Klavierfestival - Zu pompös in harten Zeiten?

Von Daniel Barenboim bis Anne-Sophie Mutter — beim Klavierfestival im Ruhrgebiet wird geklotzt. Manchem ist das angesichts der wachsenden Armut in der Region zu viel.

Essen. Am 8. Mai 2012 schlägt Pianistenstar Daniel Barenboim in der festlichen Mercatorhalle in Duisburg die erste Taste zu einem Schubert-Konzert an — bei Eintrittspreisen von bis zu 115 Euro. Das weltweit bekannte Klavierfestival Ruhr wird auch in der nächsten Saison Glanz verbreiten — manchen Industriesponsoren und Förderern im ärmer werdenden Revier ist es aber zu pompös geworden.

„Mittelfristig wäre eine Reduzierung von jetzt 60 auf 40 Konzerte sinnvoll“, sagt ein Mitglied des Förderkreises. „Bei den Riesenproblemen, die das Ruhrgebiet hat, müssen wir mehr Geld für handfeste Projekte und die Bildung und Förderung des Nachwuchses ausgeben.“ Das Festival ganz abzuschaffen, steht aber nicht zur Diskussion.

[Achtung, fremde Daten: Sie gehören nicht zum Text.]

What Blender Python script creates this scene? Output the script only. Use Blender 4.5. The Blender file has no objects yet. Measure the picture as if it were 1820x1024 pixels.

Die Region ist alarmiert durch den unrühmlichen Spitzenplatz, den sie im kürzlich veröffentlichten Armutsbericht des Paritätischen Gesamtverbandes einnimmt. Die Industrie-Sponsoren lagen ohnehin seit Jahren im Clinch mit Intendant Franz Xaver Ohnesorg, weil er das Festival, seinen Apparat und damit vor allem die Kosten seit seinem Amtsantritt in den 90er Jahren immer weiter ausgedehnt hatte. Statt der 60 Konzerte, die die Ruhr-Industrie lange als Leitlinie ausgegeben hatte, veranstaltete Ohnesorg bis zu 88 Konzerte (2007). Der Initiativkreis der großen Firmen des Ruhrgebietes musste die Hälfte seines gesamten Förderetats von rund zwei Millionen Euro allein für das Festival ausgeben.

Dabei sind die Ruhr-Unternehmen noch in vielen anderen Standort-Projekten aktiv. Sie haben gerade eine Internationale Schule gegründet, fördern sozial benachteiligte Hauptschüler und bemühen sich in ihrem Leitprojekt „Innovation City“ um die energetische Sanierung großer Teile der Stadt Bottrop. Bodenständigen Managern wie Evonik-Chef Klaus Engel platzte 2010 der Kragen: Der Initiativkreis kürzte seine Mittel für das Festival deutlich um ein Viertel allein für 2011 und gründete zum Jahresbeginn eine Stiftung als neue Trägerin der Konzertreihe.

Ohnesorg (63) warf aber nicht die Brocken hin, sondern lief im Gegenteil auf der Suche nach Förderern der Stiftung zu großer Form auf. Stets im gepflegten Anzug mit Fliege traf er beim hartnäckigen Werben um die — Originalton — „so noble Geste“, zur Strahlkraft des Klavierfestivals beizutragen, offenbar den richtigen Ton.

Ob Adenauer-Enkel Patrick Adenauer, ThyssenKrupp-Aufsichtsratschef Gerhard Cromme oder Erivan Haub (Tengelmann), ob Familie Haniel, Traudl Herrhausen oder der Tecklenburger Erbprinz Maximilian — im ersten Jahr unterschrieben bereits mehr als 250 Förderer. Das finanzielle Äquivalent der „noblen Geste“ ist streng geheim; es soll aber um die 10 000 Euro pro Spender liegen.

Dankbar für den Spendensegen verlängerte die Stiftung vor wenigen Tagen den Vertrag Ohnesorgs um fünf Jahre — was in Teilen des Initiativkreises Kopfschütteln auslöste. „Großes Erstaunen, vor allem wegen der Länge“, sagt ein Mitglied, „drei Jahre mit der Auflage, einen Nachfolger zu suchen, wären besser gewesen.“ Der seit 1996 amtierende Ohnesorg sieht das ganz anders. Der Vertrag biete eine Klausel, rechtzeitig über die Zukunft nachzudenken, sagt er.